Stonehenge, located in the English county of Wiltshire, approximately 3.2 km west of Amesbury and 13 km north of Salisbury, dates back to approximately 3100 BC (when the surrounding circular earth bank and ditch was first dug) and is the largest and most famous henge in Europe and one of the most famous archaeological sites in the world. The best preserved and most celebrated megalithic monument of Europe -- and the first archaeological site to be photographed aerially in 1906, despite its true purpose being unknown to this day, Stonehenge gives us a wealth of information about the architectural advancements made by Neolithic and bronze age builders in Ancient Britain as excavations have determined it was built in four phases between 3100 BC and 1100 BC, when construction, and likely usage, ultimately ended.

In the first phase, which was completed over the two hundred year period between 3100 BC and 2900 BC, the circular ditch 110 meters in diameter and 1.5 meters deep was dug (and the excavated material used to build a circular embankment along the inside rim) along with 56 pits inside the interior edge (that may have once held wooden posts).

In the second phase, which took place over the next three hundred and fifty years (or so) from circa 2900 BC to 2550 BC, several timber structures were erected in the flat ground at the center of the ditch.

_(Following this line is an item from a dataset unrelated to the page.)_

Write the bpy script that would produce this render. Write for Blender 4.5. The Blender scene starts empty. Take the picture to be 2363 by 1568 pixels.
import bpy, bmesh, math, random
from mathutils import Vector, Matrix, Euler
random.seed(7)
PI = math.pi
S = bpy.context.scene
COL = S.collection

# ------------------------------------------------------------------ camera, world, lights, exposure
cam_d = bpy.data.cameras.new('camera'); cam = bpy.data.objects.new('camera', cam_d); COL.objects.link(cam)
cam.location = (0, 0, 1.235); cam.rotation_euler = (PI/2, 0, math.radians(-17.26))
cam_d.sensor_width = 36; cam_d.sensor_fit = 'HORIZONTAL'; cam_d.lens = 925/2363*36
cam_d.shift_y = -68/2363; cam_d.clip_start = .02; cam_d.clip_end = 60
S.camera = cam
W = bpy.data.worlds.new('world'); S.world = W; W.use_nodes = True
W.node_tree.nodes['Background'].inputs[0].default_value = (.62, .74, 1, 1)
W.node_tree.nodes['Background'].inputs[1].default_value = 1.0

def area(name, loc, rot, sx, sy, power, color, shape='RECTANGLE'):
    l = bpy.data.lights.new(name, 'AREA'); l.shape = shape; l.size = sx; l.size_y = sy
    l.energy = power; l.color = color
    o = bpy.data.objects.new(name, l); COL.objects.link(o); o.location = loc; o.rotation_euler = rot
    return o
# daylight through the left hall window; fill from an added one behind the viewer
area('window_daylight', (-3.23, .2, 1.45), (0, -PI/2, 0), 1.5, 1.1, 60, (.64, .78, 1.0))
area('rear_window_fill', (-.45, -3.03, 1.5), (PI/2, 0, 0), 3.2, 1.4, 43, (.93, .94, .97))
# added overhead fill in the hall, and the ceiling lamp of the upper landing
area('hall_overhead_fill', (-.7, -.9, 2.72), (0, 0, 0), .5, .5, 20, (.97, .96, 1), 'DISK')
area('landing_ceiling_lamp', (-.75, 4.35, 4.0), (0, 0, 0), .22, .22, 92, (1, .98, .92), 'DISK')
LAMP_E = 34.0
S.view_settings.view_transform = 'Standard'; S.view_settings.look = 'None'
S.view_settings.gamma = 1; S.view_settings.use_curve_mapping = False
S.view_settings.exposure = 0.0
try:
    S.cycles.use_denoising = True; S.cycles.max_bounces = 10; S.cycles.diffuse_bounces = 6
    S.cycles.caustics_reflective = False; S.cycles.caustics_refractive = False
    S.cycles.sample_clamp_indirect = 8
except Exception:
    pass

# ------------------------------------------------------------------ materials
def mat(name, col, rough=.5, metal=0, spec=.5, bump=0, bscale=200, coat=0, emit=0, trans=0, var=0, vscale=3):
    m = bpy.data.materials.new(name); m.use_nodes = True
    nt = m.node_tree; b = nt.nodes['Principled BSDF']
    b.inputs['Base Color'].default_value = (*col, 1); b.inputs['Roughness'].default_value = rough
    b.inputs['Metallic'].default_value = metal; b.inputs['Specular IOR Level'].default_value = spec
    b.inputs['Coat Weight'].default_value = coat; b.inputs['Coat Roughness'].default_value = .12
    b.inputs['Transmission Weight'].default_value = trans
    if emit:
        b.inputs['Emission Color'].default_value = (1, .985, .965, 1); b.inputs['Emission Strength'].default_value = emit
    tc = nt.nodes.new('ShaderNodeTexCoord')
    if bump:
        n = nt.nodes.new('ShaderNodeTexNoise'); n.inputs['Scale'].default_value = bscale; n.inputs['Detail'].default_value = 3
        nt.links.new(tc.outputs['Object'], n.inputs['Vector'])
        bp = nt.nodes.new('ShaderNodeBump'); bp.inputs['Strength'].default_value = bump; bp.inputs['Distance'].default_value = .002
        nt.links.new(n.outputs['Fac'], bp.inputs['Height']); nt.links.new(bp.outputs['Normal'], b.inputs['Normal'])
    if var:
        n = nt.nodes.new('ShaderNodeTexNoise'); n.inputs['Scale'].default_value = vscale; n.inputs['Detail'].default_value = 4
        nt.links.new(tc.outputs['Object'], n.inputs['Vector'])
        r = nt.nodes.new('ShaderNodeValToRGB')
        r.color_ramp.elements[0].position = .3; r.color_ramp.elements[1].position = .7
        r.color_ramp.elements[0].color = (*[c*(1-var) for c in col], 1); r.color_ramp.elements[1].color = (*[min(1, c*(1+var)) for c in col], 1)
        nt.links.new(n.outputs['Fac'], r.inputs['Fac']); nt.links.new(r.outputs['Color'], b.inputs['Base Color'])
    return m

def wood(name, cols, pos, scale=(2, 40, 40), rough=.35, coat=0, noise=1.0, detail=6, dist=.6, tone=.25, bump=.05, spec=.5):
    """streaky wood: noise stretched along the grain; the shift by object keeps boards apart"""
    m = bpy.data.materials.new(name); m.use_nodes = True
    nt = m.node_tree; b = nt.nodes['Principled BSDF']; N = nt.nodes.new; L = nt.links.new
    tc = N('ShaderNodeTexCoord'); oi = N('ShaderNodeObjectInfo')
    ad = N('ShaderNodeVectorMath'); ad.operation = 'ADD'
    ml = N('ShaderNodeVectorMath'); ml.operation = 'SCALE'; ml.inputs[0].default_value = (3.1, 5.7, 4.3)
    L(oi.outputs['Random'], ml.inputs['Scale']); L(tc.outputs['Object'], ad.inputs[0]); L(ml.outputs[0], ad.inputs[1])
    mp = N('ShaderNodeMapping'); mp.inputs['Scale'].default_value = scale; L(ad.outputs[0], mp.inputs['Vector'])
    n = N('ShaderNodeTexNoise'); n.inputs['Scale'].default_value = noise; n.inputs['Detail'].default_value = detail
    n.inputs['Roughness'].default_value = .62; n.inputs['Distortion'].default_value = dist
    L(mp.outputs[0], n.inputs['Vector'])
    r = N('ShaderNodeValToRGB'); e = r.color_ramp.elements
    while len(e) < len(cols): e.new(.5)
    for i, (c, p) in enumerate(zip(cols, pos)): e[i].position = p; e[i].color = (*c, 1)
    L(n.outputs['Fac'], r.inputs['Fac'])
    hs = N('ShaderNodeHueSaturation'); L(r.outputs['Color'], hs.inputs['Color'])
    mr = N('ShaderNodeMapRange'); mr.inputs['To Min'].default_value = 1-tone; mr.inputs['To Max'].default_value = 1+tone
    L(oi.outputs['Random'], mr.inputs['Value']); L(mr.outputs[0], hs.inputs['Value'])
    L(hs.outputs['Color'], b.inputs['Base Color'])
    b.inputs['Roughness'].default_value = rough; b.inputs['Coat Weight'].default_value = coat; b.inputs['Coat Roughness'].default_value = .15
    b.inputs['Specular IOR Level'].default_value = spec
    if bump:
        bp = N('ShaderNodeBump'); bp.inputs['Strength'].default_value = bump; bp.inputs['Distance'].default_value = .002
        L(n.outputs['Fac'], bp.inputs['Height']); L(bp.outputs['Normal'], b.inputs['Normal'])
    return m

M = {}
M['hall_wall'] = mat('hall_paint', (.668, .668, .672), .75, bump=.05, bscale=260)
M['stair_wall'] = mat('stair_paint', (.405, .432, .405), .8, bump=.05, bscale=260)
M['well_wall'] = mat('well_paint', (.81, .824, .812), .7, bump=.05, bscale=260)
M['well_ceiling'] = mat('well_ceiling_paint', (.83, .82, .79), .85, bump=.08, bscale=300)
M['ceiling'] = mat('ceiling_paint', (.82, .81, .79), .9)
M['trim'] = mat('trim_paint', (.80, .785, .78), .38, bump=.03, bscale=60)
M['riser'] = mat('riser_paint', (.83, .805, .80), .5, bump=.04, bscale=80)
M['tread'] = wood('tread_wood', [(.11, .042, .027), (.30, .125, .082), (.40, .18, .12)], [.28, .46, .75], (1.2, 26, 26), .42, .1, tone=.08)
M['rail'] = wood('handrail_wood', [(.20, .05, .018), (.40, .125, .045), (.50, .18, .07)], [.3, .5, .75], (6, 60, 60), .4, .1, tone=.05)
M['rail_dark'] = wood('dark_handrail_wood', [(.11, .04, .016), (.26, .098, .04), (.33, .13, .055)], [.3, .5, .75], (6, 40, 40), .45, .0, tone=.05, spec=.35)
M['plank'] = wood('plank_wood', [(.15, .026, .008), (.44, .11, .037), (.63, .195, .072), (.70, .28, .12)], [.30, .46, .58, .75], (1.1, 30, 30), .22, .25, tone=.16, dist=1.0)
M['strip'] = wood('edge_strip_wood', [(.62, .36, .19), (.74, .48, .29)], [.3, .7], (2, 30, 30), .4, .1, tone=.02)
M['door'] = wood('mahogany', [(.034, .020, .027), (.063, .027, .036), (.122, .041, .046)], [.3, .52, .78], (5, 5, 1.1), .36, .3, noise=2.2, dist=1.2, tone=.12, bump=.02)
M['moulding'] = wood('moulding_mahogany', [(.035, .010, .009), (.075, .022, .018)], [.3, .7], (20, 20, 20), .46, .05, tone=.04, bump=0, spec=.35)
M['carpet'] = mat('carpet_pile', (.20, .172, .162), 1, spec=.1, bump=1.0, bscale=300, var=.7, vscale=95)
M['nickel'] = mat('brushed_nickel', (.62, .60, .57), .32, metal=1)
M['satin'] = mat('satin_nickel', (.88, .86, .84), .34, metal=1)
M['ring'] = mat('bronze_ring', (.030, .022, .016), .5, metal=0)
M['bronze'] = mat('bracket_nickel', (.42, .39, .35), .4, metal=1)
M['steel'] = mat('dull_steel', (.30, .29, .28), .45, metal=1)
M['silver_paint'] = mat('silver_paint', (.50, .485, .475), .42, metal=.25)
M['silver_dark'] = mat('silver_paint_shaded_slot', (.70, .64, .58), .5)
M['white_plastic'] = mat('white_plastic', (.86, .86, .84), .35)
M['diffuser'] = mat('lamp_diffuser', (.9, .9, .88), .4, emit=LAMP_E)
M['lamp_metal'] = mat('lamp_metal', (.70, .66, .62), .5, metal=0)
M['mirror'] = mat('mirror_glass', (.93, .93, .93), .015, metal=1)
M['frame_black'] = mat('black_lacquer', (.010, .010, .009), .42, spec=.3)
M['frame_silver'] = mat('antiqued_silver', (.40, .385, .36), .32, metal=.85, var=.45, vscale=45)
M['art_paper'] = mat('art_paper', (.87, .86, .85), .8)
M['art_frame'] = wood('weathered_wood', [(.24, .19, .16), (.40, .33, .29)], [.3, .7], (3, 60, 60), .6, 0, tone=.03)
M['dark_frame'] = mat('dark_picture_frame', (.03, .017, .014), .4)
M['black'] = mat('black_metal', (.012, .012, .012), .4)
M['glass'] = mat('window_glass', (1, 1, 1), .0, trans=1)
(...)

Then, in the third phase from approximately 2550 BC to 1600 BC, it was radically and repeatedly transformed. First, about 80 pillars of various type of igneous rock, called bluestone (which came from outcroppings in the Preseli Mountains of southwestern Wales approximately 220 km away), were erected near the center in two concentric circles. Then, the double circle was dismantled and great blocks of sarsen sandstone were brought from Malborough Downs, 40 km north, and thirty of these new, much larger, pillars (which stood approximately 4 meters above the ground), were erected in the Sarsen Circle, 33 m in diameter, and jointed by a continuous ring of sarsen crosspieces known as lintels which were matched together with tongue and groove joints and attached to the pillars with mortice and tenon joints. Of the 30 original pillars, 17 remain standing along with 6 of the lintels. Within the Sarsen Circle, a massive horseshoe-shaped structure, which opens to the northeast towards the structure entrance, was erected from five pairs of gigantic upright sarsen blocks (weighing 40 tons or more) which were formed into great trilithon archways (with the largest 7 meters above the ground) using stone lintels. Three of the five original trilithons, complete with lintels, remain standing. An altar stone (of greenish sandstone that sits at the base of the central trilithon) was added in the third phase along with sarsen stones at the entrance and four station stones inside the interior of the circular embankment. The station stones defined imaginary lines that intersected at the very center of the monument. In later years, near the end of the third phase, the bluestones were rearranged and some were used to erect a circle of pillars between the sarsen circle and the trilithon horseshoe and a horseshoe of bluestone pillars was erected inside the trilithon horseshoe.

In the fourth, and final phase, that started sometime after 1600 BC and was completed by 1100 BC, the ceremonial avenue leading up to the entrance was lengthened to a total of 2.5 km, in a direction that was quite different from the approach of the original construction.

Although the true purpose of Stonehenge, which is generally believed to be a sacred and special place of religious ritual and ceremony, especially since the axis is oriented broadly towards the direction of the midsummer sunrise (in contrast to Newgrange in Ireland, a henge monument built at approximately the same time that is oriented to the mid-winter sunrise), the sophisticated engineering displayed in the third phase demonstrates sophisticated advances in timber and stone construction and implies that society developed continually in Britain throughout its construction.